The first applicant and first respondent entered into a customary law union in 2006, blessed with one minor child born in 2007. They separated in 2008/2009. There was a dispute about whether the customary union was still valid. The first respondent subsequently married the second respondent in August 2013. In September 2013, the first respondent won a state lottery jackpot of US$155,268.00. On 4 October 2013, he transferred US$110,000 to the second respondent, allegedly for purchasing immovable property. The first applicant had filed a maintenance application in the Magistrate Court on 25 September 2013 claiming US$1,500 per month for the child and US$500 per month spousal maintenance. On 9 October 2013, the Magistrate Court dismissed the spousal maintenance claim and awarded only US$150 per month for the minor child based on the first respondent's regular income of US$478.73. The first applicant noted an appeal on 15 October 2013 and filed an urgent application on 17 October 2013 seeking to have the US$110,000 reinstated to the first respondent's account and attached pending the appeal.

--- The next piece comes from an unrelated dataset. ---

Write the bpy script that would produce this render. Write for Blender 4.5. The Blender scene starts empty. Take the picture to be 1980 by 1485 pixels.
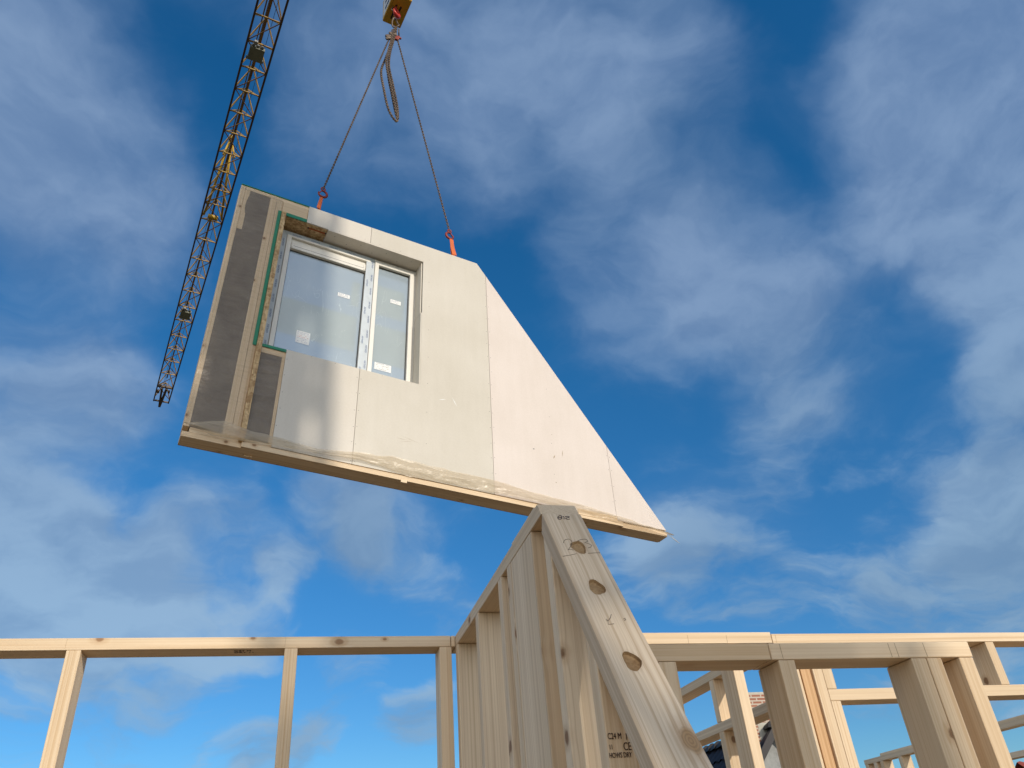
import bpy, bmesh, math, random
from mathutils import Vector, Matrix, noise
random.seed(7)
R_ = math.radians
scene = bpy.context.scene
COL = scene.collection

# ------------------------------------------------------------------ camera
EYE = Vector((0, 0, 1.65))
FPX = 1508.5                       # focal length in pixels of the 1980 px wide photograph
RX = Vector((0.96848005, 0.07133483, 0.2386582))
RY = Vector((-0.23795679, 0.54821133, 0.8017736))
RZ = Vector((-0.07364074, -0.83329207, 0.54790634))
cam_d = bpy.data.cameras.new('camera')
cam = bpy.data.objects.new('camera', cam_d)
COL.objects.link(cam)
M = Matrix(((RX[0], -RX[1], -RX[2]), (RY[0], -RY[1], -RY[2]), (RZ[0], -RZ[1], -RZ[2]))).to_4x4()
M.translation = EYE
cam.matrix_world = M
cam_d.sensor_width = 36
cam_d.lens = 36 * FPX / 1980
cam_d.clip_start = 0.05
cam_d.clip_end = 3000
scene.camera = cam


def ray(x, y):
    c = Vector((x - 990, y - 742.5, FPX)).normalized()
    return Vector((RX.dot(c), RY.dot(c), RZ.dot(c)))


def at(x, y, X=None, Y=None, Z=None):
    r = ray(x, y)
    i, k = (0, X) if X is not None else ((1, Y) if Y is not None else (2, Z))
    return EYE + r * ((k - EYE[i]) / r[i])


def on_plane(x, y, P, N):
    r = ray(x, y)
    return EYE + r * ((P - EYE).dot(N) / r.dot(N))


# ------------------------------------------------------------------ light
SUN_EL, SUN_SLOPE = 27.0, 0.44      # sun behind the camera, to its right
scene.view_settings.view_transform = 'Standard'
scene.view_settings.look = 'None'
scene.view_settings.gamma = 1
scene.view_settings.exposure = 0.0
sun_dir = Vector((SUN_SLOPE, -1, 0)).normalized() * math.cos(R_(SUN_EL)) + Vector((0, 0, math.sin(R_(SUN_EL))))
sd = bpy.data.lights.new('sun', 'SUN')
sd.energy = 2.8
sd.angle = R_(0.53)
sd.color = (1.0, 0.9, 0.76)
so = bpy.data.objects.new('sun', sd)
COL.objects.link(so)
so.rotation_euler = sun_dir.to_track_quat('Z', 'Y').to_euler()

scene.cycles.use_denoising = True
scene.cycles.max_bounces = 8
scene.cycles.transparent_max_bounces = 16
scene.cycles.caustics_reflective = False
scene.cycles.caustics_refractive = False


# ------------------------------------------------------------------ node helper
class NT:
    def __init__(s, tree):
        s.t = tree
        s.t.nodes.clear()

    def n(s, kind, ins=None, **props):
        nd = s.t.nodes.new(kind)
        for k, v in props.items():
            setattr(nd, k, v)
        for k, v in (ins or {}).items():
            sock = nd.inputs[k]
            if isinstance(v, bpy.types.NodeSocket):
                s.t.links.new(v, sock)
            else:
                sock.default_value = v
        return nd

    def math(s, op, a, b=0.0, c=0.0, clamp=False):
        nd = s.n('ShaderNodeMath', {0: a, 1: b, 2: c}, operation=op)
        nd.use_clamp = clamp
        return nd.outputs[0]

    def vmath(s, op, a, b=(0, 0, 0), out=0):
        return s.n('ShaderNodeVectorMath', {0: a, 1: b}, operation=op).outputs[out]

    def noise(s, vec, scale, detail=4, rough=0.5, dist=0.0):
        return s.n('ShaderNodeTexNoise', {'Vector': vec, 'Scale': scale, 'Detail': detail, 'Roughness': rough, 'Distortion': dist})

    def rng(s, v, a, b, c=0.0, d=1.0, smooth=False):
        nd = s.n('ShaderNodeMapRange', {0: v, 1: a, 2: b, 3: c, 4: d})
        if smooth:
            nd.interpolation_type = 'SMOOTHSTEP'
        return nd.outputs[0]

    def mix(s, f, a, b, blend='MIX'):
        nd = s.n('ShaderNodeMix', {0: f, 6: a, 7: b}, data_type='RGBA', blend_type=blend)
        return nd.outputs[2]


def rgb(r, g, b):
    return (r, g, b, 1.0)


# ------------------------------------------------------------------ sky
world = bpy.data.worlds.new('World')
scene.world = world
world.use_nodes = True
N = NT(world.node_tree)
sky = N.n('ShaderNodeTexSky', sky_type='NISHITA')
sky.sun_disc = False
sky.sun_elevation = R_(SUN_EL)
sky.sun_rotation = math.atan2(sun_dir.x, sun_dir.y)
sky.air_density = 1.0
sky.dust_density = 0.2
sky.ozone_density = 3.0
hs = N.n('ShaderNodeHueSaturation', {'Hue': 0.498, 'Saturation': 1.34, 'Value': 1.33, 'Color': sky.outputs[0]})
tc = N.n('ShaderNodeTexCoord')
d0 = N.vmath('NORMALIZE', tc.outputs['Generated'])
w1 = N.noise(d0, 2.6, 3, 0.5)
w2 = N.noise(d0, 9.0, 4, 0.55)
wa = N.vmath('MULTIPLY', N.vmath('SUBTRACT', w1.outputs['Color'], (0.5, 0.5, 0.5)), (0.22, 0.22, 0.16))
wb = N.vmath('MULTIPLY', N.vmath('SUBTRACT', w2.outputs['Color'], (0.5, 0.5, 0.5)), (0.085, 0.085, 0.055))
dw = N.vmath('NORMALIZE', N.vmath('ADD', N.vmath('ADD', d0, wa), wb))
# cloud masses: direction of the centre, angular size, amount
LOBES = [(60, 160, 210, .45), (150, 330, 200, .5), (280, 450, 140, .42), (-60, 60, 200, .4), (640, 60, 180, .42), (680, 260, 180, .36),
         (900, 60, 200, .45), (900, 330, 150, .3), (1050, 230, 220, .4), (1190, 60, 200, .45), (1280, 220, 190, .55), (1200, 530, 190, .65), (1370, 520, 170, .62),
         (1540, 640, 180, .5), (1480, 760, 130, .35), (1790, 60, 230, .65), (1700, 270, 190, .55), (1900, 320, 230, .6),
         (1650, 400, 110, .35), (1930, 540, 150, .7), (1960, 720, 120, .4), (1820, 900, 70, .2), (1920, 960, 130, .8), (1960, 1160, 240, .5),
         (1780, 1160, 170, .35), (1420, 1080, 170, .62), (1250, 1090, 130, .5), (1330, 950, 110, .22), (110, 800, 190, .48), (240, 770, 130, .35),
         (420, 930, 100, .22), (30, 930, 120, .25), (50, 1110, 150, .95), (190, 1120, 140, .9), (400, 1110, 140, .8), (530, 1100, 60, .5), (300, 1200, 120, .35),
         (640, 1010, 110, .85), (740, 1060, 110, .5), (870, 1200, 100, .5), (800, 1365, 70, .8), (600, 1415, 80, .55), (420, 1440, 90, .6), (510, 1430, 80, .5),
         (640, 1310, 90, .35), (240, 1330, 130, .25), (60, 1330, 110, .3), (1460, 890, 70, .25), (1700, 1400, 180, .2), (820, 930, 160, .3),
         (-500, 700, 500, .5), (2500, 500, 500, .5), (900, -500, 500, .5), (2300, -400, 500, .45), (-300, -600, 500, .4)]
acc = None
for (px, py, r, w) in LOBES:
    c = ray(px, py)
    ang = r * 1.18 / 1508.0
    dt = N.vmath('DOT_PRODUCT', dw, tuple(c), out=1)
    m = N.rng(dt, math.cos(ang), 1.0, 0.0, w * 1.12, smooth=True)
    acc = m if acc is None else N.math('ADD', acc, m)
# unseen parts of the sky (behind the camera): cloud cover, brightened below as fill light
back = N.rng(N.vmath('DOT_PRODUCT', d0, tuple(ray(990, 700)), out=1), 0.35, 0.0, 0.0, 0.75, smooth=True)
acc = N.math('ADD', acc, back)
elev = N.n('ShaderNodeSeparateXYZ', {0: d0}).outputs[2]


def deck(v):
    """direction laid out on a flat cloud deck, so far clouds look long and thin"""
    q = N.n('ShaderNodeSeparateXYZ', {0: v})
    k = N.math('DIVIDE', 1.0, N.math('ADD', N.math('ABSOLUTE', q.outputs[2]), 0.22))
    return N.n('ShaderNodeCombineXYZ', {0: N.math('MULTIPLY', q.outputs[0], k), 1: N.math('MULTIPLY', q.outputs[1], k), 2: N.math('MULTIPLY', q.outputs[2], 0.9)}).outputs[0]


dk = deck(dw)
f1 = N.noise(dk, 3.3, 9, 0.54, 0.05).outputs[0]
f1u = N.noise(deck(N.vmath('ADD', dw, (0.0, 0.0, 0.030))), 3.3, 9, 0.54, 0.05).outputs[0]
f2 = N.noise(dk, 11.0, 8, 0.62, 0.35).outputs[0]
lo = N.rng(elev, 0.22, 0.66, 0.0, 1.0, smooth=True)
fb = N.math('ADD', N.math('MULTIPLY', N.math('SUBTRACT', f1, 0.5), 1.35), N.math('MULTIPLY', N.math('SUBTRACT', f2, 0.5), 0.36))
dens = N.math('ADD', acc, fb)
covt = N.rng(dens, -0.06, 1.30, 0.0, 0.82, smooth=True)
densb = N.math('ADD', N.math('MULTIPLY', acc, 0.80), N.math('MULTIPLY', fb, 1.75))
covb = N.rng(densb, 0.16, 0.98, 0.0, 0.80, smooth=True)
cov = N.math('ADD', N.math('MULTIPLY', covt, lo), N.math('MULTIPLY', covb, N.math('SUBTRACT', 1.0, lo)))
shm = N.rng(N.math('SUBTRACT', f1, f1u), -0.12, 0.11, 0.0, 1.0, smooth=True)
ctop = N.mix(shm, rgb(0.15, 0.25, 0.44), rgb(0.25, 0.365, 0.56))
cbot = N.mix(shm, rgb(0.25, 0.385, 0.56), rgb(0.345, 0.50, 0.665))
ccol = N.mix(lo, cbot, ctop)
UNDER = [(1970, 1090, 150, 1.0), (1430, 1170, 170, .9), (670, 1090, 120, .9), (800, 1405, 75, .9), (1780, 1200, 180, .8),
         (1930, 1180, 160, .7), (560, 1450, 120, .8), (620, 1340, 90, .5), (1300, 310, 130, .35), (1100, 420, 120, .3), (1500, 730, 160, .35), (1950, 800, 120, .5),
         (250, 1370, 120, .6), (880, 1230, 90, .5), (1680, 1400, 170, .8)]
ud = None
for (px, py, r, w) in UNDER:
    dt = N.vmath('DOT_PRODUCT', dw, tuple(ray(px, py)), out=1)
    m = N.rng(dt, math.cos(r * 1.2 / 1508.0), 1.0, 0.0, w, smooth=True)
    ud = m if ud is None else N.math('MAXIMUM', ud, m)
ccol = N.mix(N.math('MULTIPLY', ud, 0.5), ccol, rgb(0.135, 0.235, 0.375))
SKY_STRENGTH = 0.1
skyc = N.mix(1.0, hs.outputs[0], rgb(SKY_STRENGTH, SKY_STRENGTH, SKY_STRENGTH), 'MULTIPLY')
skyc = N.mix(N.rng(elev, 0.05, 0.60, 0.0, 1.0, smooth=True), N.mix(1.0, skyc, rgb(0.50, 0.70, 0.84), 'MULTIPLY'), skyc)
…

The application to be heard on an urgent basis was dismissed with the court ordering: "The matter is not urgent." No order as to costs was made as the respondents' counsel did not seek costs in light of concessions made by the applicants' counsel regarding the application's numerous defects.
An applicant seeking to have a matter heard on an urgent basis must demonstrate that they cannot wait for the observance of normal court procedures and timeframes without rendering the relief sought nugatory. Interim relief must be genuinely interim in nature and cannot be substantially identical to the final relief sought - seeking a final order disguised as interim relief is incompetent. A minor child lacks legal capacity to sue or be sued in their own right and cannot properly be cited as an applicant without proper representation. An applicant must demonstrate a clear legal interest requiring urgent protection and establish a clear nexus between the cause of action and the relief sought.
The court expressed concern about the poor drafting of the application papers, noting that legal practitioners have a duty to ensure papers meet basic required standards, particularly in urgent applications where the court must deal with matters quickly and the other party may not have sufficient time to respond. The court found it "shocking" that basic knowledge about a minor's lack of legal capacity escaped the legal practitioner's mind, and found it "disheartening" that the error was repeated. The court also commented that there was no plausible reason for citing the magistrate who was functus officio other than harassment. The court suggested the application appeared to be motivated by an attempt to "lay hands" on the lottery windfall rather than genuine legal concerns. The court noted it could not comment extensively on the merits but observed that the extant magistrate's order could be challenged through the appeal process, not through creating "unfounded urgency."
This case provides important guidance on the requirements for urgent applications in Zimbabwe, particularly emphasizing: (1) the settled test for urgency requiring that applicants show they cannot wait for normal procedures without rendering relief nugatory; (2) the impropriety of citing minor children as parties in their own right without proper representation; (3) that interim relief must be genuinely interim and not effectively final relief; (4) the duty of legal practitioners to ensure papers meet basic standards, especially in urgent applications; and (5) that applicants must demonstrate a clear legal interest requiring protection. The case illustrates the court's willingness to dismiss urgency applications that are poorly conceived, improperly drafted, or lack genuine urgency despite the underlying family law dispute.